## Dataset content
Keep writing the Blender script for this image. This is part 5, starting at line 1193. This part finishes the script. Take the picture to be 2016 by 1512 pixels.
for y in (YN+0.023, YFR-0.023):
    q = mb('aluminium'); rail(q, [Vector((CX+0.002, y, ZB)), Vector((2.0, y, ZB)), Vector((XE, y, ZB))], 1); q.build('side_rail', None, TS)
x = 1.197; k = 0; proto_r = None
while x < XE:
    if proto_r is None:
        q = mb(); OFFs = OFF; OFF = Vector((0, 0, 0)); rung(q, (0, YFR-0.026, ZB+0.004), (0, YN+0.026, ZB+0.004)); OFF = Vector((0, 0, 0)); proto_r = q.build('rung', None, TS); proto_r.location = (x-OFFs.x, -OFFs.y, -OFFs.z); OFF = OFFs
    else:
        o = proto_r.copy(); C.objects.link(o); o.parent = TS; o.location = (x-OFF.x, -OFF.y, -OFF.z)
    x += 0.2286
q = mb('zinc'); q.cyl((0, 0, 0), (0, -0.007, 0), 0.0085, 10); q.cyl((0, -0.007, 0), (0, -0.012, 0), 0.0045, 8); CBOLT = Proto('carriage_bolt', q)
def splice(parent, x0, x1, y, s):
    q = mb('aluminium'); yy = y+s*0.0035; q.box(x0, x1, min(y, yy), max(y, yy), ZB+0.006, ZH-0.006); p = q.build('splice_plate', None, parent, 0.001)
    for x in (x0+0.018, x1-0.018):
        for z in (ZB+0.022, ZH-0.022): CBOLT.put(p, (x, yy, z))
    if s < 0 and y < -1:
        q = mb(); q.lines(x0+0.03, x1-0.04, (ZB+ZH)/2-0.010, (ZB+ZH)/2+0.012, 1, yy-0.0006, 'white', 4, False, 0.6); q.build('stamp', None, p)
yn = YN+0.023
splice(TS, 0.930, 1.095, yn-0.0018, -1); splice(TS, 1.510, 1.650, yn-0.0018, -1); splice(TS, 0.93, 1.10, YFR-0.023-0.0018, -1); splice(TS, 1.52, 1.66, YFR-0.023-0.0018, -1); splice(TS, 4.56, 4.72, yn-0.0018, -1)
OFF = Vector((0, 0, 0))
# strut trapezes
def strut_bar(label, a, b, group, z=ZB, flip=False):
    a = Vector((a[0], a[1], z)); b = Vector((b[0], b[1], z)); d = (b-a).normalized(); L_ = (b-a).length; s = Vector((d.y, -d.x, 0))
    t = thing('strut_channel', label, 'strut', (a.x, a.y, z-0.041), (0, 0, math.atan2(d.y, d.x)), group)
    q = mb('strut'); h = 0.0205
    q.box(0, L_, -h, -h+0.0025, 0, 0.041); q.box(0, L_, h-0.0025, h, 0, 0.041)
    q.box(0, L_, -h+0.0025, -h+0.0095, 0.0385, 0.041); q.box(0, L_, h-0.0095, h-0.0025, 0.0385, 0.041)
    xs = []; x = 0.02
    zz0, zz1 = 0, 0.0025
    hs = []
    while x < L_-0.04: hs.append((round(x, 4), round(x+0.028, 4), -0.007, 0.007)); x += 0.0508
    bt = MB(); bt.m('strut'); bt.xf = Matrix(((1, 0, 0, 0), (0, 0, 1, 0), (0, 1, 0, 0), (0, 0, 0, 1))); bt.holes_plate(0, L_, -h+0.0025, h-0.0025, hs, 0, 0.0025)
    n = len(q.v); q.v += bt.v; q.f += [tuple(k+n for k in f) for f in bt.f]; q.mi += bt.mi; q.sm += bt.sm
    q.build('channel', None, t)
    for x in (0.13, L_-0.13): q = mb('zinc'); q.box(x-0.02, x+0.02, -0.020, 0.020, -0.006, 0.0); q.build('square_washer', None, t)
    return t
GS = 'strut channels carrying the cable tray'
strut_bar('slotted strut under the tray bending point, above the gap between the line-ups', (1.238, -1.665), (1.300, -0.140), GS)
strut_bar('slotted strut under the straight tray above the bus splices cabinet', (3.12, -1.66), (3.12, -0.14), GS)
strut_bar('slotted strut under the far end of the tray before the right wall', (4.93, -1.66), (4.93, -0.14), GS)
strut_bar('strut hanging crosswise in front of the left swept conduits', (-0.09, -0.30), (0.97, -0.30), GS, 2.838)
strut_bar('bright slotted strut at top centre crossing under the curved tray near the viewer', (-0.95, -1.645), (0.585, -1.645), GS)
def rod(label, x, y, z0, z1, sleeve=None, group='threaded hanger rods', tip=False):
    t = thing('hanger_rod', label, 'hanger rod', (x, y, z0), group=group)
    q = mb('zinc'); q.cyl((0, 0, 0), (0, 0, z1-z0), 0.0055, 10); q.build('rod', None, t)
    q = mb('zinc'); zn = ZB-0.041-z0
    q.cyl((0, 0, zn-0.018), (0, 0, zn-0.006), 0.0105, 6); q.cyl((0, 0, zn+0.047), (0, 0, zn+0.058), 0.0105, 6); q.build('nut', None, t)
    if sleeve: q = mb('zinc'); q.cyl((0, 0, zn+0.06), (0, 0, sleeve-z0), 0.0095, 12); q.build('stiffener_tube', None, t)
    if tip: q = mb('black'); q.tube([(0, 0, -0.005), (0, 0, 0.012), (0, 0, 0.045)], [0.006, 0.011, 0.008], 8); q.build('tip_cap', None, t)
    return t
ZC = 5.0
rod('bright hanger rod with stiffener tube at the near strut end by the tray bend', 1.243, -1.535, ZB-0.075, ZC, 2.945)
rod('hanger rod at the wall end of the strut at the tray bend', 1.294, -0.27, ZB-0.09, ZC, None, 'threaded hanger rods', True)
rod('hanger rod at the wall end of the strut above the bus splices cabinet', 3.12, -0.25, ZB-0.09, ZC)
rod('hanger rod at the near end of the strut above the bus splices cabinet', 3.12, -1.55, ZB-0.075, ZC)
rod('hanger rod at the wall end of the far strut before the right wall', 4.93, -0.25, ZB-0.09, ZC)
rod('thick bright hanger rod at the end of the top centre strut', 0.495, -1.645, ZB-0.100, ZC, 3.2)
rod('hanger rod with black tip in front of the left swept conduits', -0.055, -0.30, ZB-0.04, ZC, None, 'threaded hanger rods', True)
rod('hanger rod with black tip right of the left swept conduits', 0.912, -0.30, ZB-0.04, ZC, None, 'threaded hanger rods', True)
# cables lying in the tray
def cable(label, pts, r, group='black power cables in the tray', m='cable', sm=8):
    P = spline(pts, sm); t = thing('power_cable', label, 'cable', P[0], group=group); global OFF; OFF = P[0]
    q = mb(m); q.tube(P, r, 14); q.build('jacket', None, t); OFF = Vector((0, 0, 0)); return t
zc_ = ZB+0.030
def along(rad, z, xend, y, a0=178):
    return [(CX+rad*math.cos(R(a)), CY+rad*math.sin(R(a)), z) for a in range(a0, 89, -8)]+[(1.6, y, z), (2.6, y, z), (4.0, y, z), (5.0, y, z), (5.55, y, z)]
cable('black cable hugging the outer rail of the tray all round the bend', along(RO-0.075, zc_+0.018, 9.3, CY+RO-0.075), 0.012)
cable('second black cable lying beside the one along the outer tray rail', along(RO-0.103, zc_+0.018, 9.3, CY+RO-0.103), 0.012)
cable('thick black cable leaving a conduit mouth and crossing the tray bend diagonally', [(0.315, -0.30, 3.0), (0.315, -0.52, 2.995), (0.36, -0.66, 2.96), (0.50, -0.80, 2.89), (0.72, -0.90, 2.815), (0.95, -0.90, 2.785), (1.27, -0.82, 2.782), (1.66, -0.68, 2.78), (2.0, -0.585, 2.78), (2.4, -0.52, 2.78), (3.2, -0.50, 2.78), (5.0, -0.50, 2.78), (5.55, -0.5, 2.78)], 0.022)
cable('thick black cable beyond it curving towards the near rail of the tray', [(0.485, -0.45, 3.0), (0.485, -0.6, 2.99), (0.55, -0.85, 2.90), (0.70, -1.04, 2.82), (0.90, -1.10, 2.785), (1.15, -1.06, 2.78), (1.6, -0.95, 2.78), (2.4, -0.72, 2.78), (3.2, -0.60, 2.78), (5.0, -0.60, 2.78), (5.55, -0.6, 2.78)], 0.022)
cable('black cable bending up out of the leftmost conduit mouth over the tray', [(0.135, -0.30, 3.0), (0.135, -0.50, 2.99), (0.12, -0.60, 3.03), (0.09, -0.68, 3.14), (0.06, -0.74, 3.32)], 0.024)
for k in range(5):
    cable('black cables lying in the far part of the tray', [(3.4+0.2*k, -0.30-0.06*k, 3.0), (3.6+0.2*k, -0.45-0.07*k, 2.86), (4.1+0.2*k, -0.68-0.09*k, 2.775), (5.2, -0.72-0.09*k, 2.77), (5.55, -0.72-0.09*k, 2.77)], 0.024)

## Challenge
Give the number of lines above in which the word "part" occurs, with nothing else.

## Task result
2